Jak napisaliśmy, przywódca Akcji Wyborczej Polaków na Litwie, poseł do litewskiego Sejmu Waldemar Tomaszewski chce ubiegać się o fotel prezydenta Litwy. Ma jednak problem z Główną Komisją Wyborczą, która się waha, czy zarejestrować go jako kandydata. Powodem wątpliwości stała się Karta Polaka, którą polityk przyjął w ubiegłym roku. Właśnie z powodu Karty po ubiegłorocznych wyborach parlamentarnych Gintaras Songaila, poseł rządzącej partii, podał w wątpliwość lojalność Tomaszewskiego wobec Litwy. Na razie Trybunał Konstytucyjny nie orzekł, czy obywatel Litwy, przyjmując Kartę Polaka, jednocześnie bierze na siebie zobowiązania wobec Polski.
[wyimek]Czy Polak nie będzie mógł kandydować na prezydenta Litwy? [/wyimek]
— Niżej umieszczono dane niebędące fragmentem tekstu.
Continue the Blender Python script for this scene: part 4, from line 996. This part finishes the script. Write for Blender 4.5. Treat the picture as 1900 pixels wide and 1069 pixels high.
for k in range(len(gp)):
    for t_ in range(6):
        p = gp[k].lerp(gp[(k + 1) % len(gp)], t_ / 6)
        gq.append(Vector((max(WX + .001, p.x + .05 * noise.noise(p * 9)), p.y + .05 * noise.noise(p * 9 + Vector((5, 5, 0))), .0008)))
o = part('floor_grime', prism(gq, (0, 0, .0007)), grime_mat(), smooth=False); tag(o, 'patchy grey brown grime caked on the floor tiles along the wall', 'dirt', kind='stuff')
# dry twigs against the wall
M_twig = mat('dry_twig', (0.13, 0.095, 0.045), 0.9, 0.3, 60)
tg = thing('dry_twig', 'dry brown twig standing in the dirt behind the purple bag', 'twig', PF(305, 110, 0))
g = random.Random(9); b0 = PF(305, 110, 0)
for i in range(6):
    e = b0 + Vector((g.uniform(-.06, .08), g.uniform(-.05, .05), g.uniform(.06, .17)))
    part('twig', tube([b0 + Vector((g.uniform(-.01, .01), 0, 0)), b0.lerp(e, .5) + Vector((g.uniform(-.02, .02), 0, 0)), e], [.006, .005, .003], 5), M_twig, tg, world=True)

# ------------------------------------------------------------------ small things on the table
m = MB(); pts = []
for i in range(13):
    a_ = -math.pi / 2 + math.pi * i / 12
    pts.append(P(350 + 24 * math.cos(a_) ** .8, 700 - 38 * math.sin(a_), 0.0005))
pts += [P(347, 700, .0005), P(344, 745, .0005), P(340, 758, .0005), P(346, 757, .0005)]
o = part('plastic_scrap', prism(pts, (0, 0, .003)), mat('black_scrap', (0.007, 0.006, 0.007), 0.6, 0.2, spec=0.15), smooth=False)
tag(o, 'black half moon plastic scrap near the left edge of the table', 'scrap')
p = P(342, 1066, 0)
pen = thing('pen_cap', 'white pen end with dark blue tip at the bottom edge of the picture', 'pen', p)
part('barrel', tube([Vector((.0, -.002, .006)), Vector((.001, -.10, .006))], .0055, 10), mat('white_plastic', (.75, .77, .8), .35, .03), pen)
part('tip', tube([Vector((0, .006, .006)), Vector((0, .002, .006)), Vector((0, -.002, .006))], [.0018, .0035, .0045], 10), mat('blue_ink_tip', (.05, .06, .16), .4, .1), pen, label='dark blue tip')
Komisja Wyborcza decyzję w tej sprawie ma podjąć do końca tygodnia. Gdyby Tomaszewskiemu odmówiono rejestracji, to – jak dowiedziała się „Rz” – liczne polskie organizacje działające na Litwie mogą zdecydować się na bojkot wyborów prezydenckich. Sam Tomaszewski powiedział wczoraj „Rz”, że AWPL jak na razie nie omawiała takiego posunięcia – Jeszcze za wsześnie, by o tym mówić. Czekamy na decyzję Komisji Wyborczej. Jednak to, że ludzie dyskutują, czy byłoby to możliwe jest ważnym sygnałem – zaznaczył Tomaszewski.
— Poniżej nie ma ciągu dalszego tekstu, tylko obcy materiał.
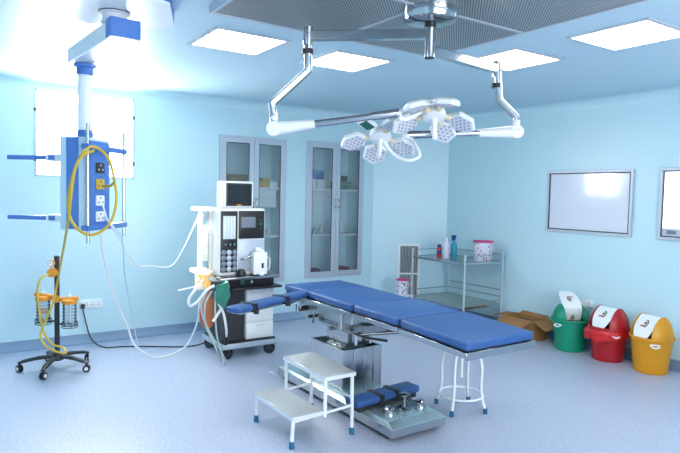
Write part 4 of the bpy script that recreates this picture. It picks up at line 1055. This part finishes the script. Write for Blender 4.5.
# ------------------------------------------------------------------ swing-lid bins
def bin_(x, y, rz, body, tilt, label, H=.20, liner=False, handle_ang=(0, PI), Lf=.176, ph_=.085):
    t = thing('waste_bin', label, 'bin', (x, y, 0), rz, group='swing-lid waste bins')
    R, zr = .190, .345
    b = MB()
    b.lathe([(.145, 0), (.150, .006), (.152, .02), (.183, zr-.03), (.187, zr-.028), (.187, zr-.005), (.178, zr-.005), (.150, .03), (.02, .012)], seg=48); b.build('bin_body', body, t)
    # lid: collar and two cheeks
    b = MB(); w_ = .112
    b.lathe([(.186, zr-.02), (.200, zr-.018), (.204, zr-.008), (.200, zr+.006), (.188, zr+.008), (.180, zr+.004), (.180, zr-.02)], seg=48)
    yb = math.sqrt(R*R-w_*w_)
    for sg in (-1, 1):
        NX, NY = 9, 24; g = []
        for i in range(NX+1):
            xx = w_+(R-w_)*i/NX; ym = math.sqrt(max(1e-6, R*R-xx*xx)); row = []
            for j in range(NY+1):
                yy = ym*math.cos(PI*j/NY)
                hh = H*(math.sqrt(max(0, 1-(yy/ym)**2)) if ym > 1e-2 else 0)**1.15*math.sqrt(max(0, (R*R-xx*xx)/(R*R-w_*w_)))**1.1
                row.append(b.bm.verts.new(_V((sg*xx, yy, zr+.004+hh))))
            g.append(row)
        for i in range(NX):
            for j in range(NY):
                f = b.bm.faces.new((g[i][j], g[i+1][j], g[i+1][j+1], g[i][j+1])); f.smooth = True
        b.bm.faces.new([v for v in g[0]])
    lid = b.build('lid_surround', body, t)
    # swing flap: two planes meeting in a ridge, hung on the axle
    pv = _V((0, 0, zr+ph_)); Rm = Matrix.Rotation(tilt, 3, 'X'); wf = w_-.006
    hr = H-.012
    b = MB()
    for sg in (-1, 1):
        N = 14; top = []; 
        for j in range(N+1):
            s = j/N
            ww = wf*(1-max(0, (s-.35)/.65)**3*.38)
            yy = sg*s*Lf; zz = zr+.012+hr*(1-(s**1.6))
            top.append((_V((-ww, yy, zz)), _V((ww, yy, zz))))
        vs = [(b.bm.verts.new(Rm @ (p-pv)+pv), b.bm.verts.new(Rm @ (q-pv)+pv), b.bm.verts.new(Rm @ (p-pv-_V((0, 0, .006)))+pv), b.bm.verts.new(Rm @ (q-pv-_V((0, 0, .006)))+pv)) for p, q in top]
        for j in range(N):
            A, B = vs[j], vs[j+1]
            for fv in ((A[0], A[1], B[1], B[0]), (A[2], B[2], B[3], A[3]), (A[0], B[0], B[2], A[2]), (A[1], A[3], B[3], B[1])):
                f = b.bm.faces.new(fv); f.smooth = True
    fl = b.build('swing_flap', 'whiteplastic', t)
    # printed mark on both halves of the flap
    for sg in (-1, 1):
        def on(u, s):
            yy = sg*s*Lf; zz = zr+.012+hr*(1-(s**1.6))+.0012
            return Rm @ (_V((u*(-sg), yy, zz))-pv)+pv
        b = MB()
        N = 22
        for (a0, a1, mi, ru, rs, wd) in ((-2.3, 1.9, 0, .030, .15, .35),):
            pr = None
            for j in range(N+1):
                a = a0+(a1-a0)*j/N
                o1 = on(ru*math.cos(a), .50+rs*math.sin(a)*-1); o2 = on(ru*(1-wd)*math.cos(a), .50+rs*(1-wd)*math.sin(a)*-1)
                cur = (b.bm.verts.new(o1), b.bm.verts.new(o2))
                if pr: f = b.bm.faces.new((pr[0], cur[0], cur[1], pr[1])); f.material_index = 0
                pr = cur
        for (u0, u1, s0, s1, mi) in ((-.016, .016, .44, .56, 1), (-.045, -.012, .60, .65, 2), (-.010, .02, .61, .66, 2)):
            f = b.bm.faces.new([b.bm.verts.new(on(*q)) for q in ((u0, s0), (u1, s0), (u1, s1), (u0, s1))]); f.material_index = mi
        b.build('printed_mark', ['green_dark', 'brownbox', 'redp'], fl)
    for a in handle_ang:
        d = _V((math.cos(a), math.sin(a), 0)); s_ = _V((-d.y, d.x, 0))
        b = MB(); zc = zr-.062
        b.tube([d*.178+s_*.036+_V((0, 0, zc+.012)), d*.205+s_*.033+_V((0, 0, zc)), d*.210+s_*.0+_V((0, 0, zc-.012)), d*.205-s_*.033+_V((0, 0, zc)), d*.178-s_*.036+_V((0, 0, zc+.012))], .0075, path_smooth=True)
        b.tube([d*.182+s_*.036+_V((0, 0, zc+.012)), d*.182-s_*.036+_V((0, 0, zc+.012))], .006)
        b.build('handle', 'white', t)
    if liner:
        b = MB(); N = 72; prev = None; rnd = random.Random(4); ph = [rnd.uniform(0, 6) for _ in range(4)]
        for j in range(N+1):
            a = 2*PI*j/N; wv = .5+.5*math.sin(5*a+ph[0])*math.sin(3*a+ph[1]); low = .045+(.02+.07*wv)*max(0, math.cos(a-4.19))
            r2 = .207+.034*max(0, math.cos(a-4.19))+.006*math.sin(11*a)
            cur = [b.bm.verts.new(_V((math.cos(a)*r, math.sin(a)*r, z))) for r, z in ((.192, zr-.018), (.2075, zr-.018), (r2, zr-.045), (r2-.004+.006*math.sin(9*a), zr-.045-low), (.186, zr-.040-low*.6))]
            if prev:
                for k in range(4):
                    f = b.bm.faces.new((prev[k], cur[k], cur[k+1], prev[k+1])); f.smooth = True
            prev = cur
        b.build('bin_liner', 'redfilm', t)
    return t
view = YAW-PI/2
bin_(5.662, 3.845, view+.05, 'bin_green', 1.25, 'green waste bin with its white flap tipped open, beside the cardboard box', H=.155, handle_ang=(-2.7, .2), Lf=.205, ph_=.11)
bin_(5.674, 3.402, view-1.05, 'bin_red', .0, 'red waste bin with red liner between the green and yellow bins', liner=True, handle_ang=(-.6, 2.5))
bin_(5.652, 2.945, view-1.15, 'bin_yellow', .08, 'yellow waste bin at the right end of the row of bins', handle_ang=(-.75, 2.4))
Fakt, że chce on kandydować na prezydenta i zapowiedź ewentualnego bojkotu wyborów przez polską mniejszość oburzyła litewskich internautów. „Polacy z natury są szantażystami. A bojkotującym wybory trzeba odebrać obywatelstwo”, „O pomoc trzeba poprosić Łukaszenkę. Wypędził z Białorusi wszystkich politykujących polskich księży, uporządkował polskie organizacje”, „Bez błogosławieństwa polskich służb specjalnych nie doszłoby do tej prowokacji” – grzmią internauci. Tylko na portalu Delfi pod artykułem o środowej publikacji „Rz” pojawiło się wczoraj ponad 500 podobnych komentarzy.